What we heard survivors say

I wrote furiously in my notebook so I could share these comments with Oxfam program teams so they could adjust their work in response. We came up with recommendations with our friends at CARE and Save the Children. They include:

  • Building trust with affected communities is important. Humanitarians must engage survivors continuously so they can shape response activities so issues they face and deem most important are addressed. They know what they need and what solutions will work for them.
  • Officials should proactively engage women and girls in all phases of humanitarian response and development efforts given they are most at risk of being left behind due to gender inequalities. The government of Mozambique should ensure their safety and basic needs, including food, clean water and sanitation, and health care. International donors should also meet—and exceed—the $5 million assessed target for gender-focused program investments so women and girls can re-build their lives.
  • It is estimated that 2 million people are in jeopardy of missing meals between October 2019 and April 2020. With a food insecurity crisis fast approaching, the government should promote seed multiplication initiatives and provide agricultural tools to farmers so they can prepare for upcoming planting seasons and recover their livelihoods. Given crop losses, international food assistance through at least April 2020 is critical for saving lives and fighting malnutrition. Long-term, flexible financing should also be available to help local communities prepare for sudden-onset hazards.

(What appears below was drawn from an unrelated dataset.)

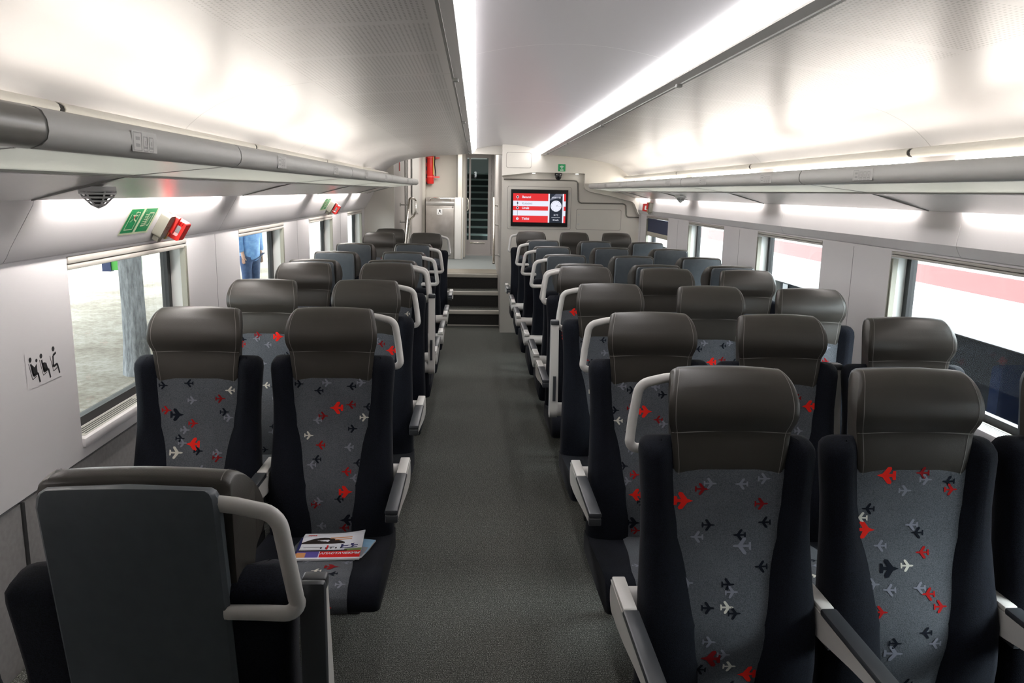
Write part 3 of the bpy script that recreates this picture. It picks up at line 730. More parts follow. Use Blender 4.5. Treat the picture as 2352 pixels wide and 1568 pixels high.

Toward the end of my visit, a little boy came over to me. When we asked what living there was like and what he didn’t have but wanted, he told us his top priority was having a book and pencil. They were for his exercises—so he could keep studying because there were no schools in the camp.

He showed us a small toy made out of wires. He broke out in a huge smile, excitedly telling us about how he made it and his other wire animal creations. His creativity and bright spirit, in such a challenging environment, reminded me of a small plant, growing in a sidewalk crack.

Even in the most inhospitable places, there’s beauty.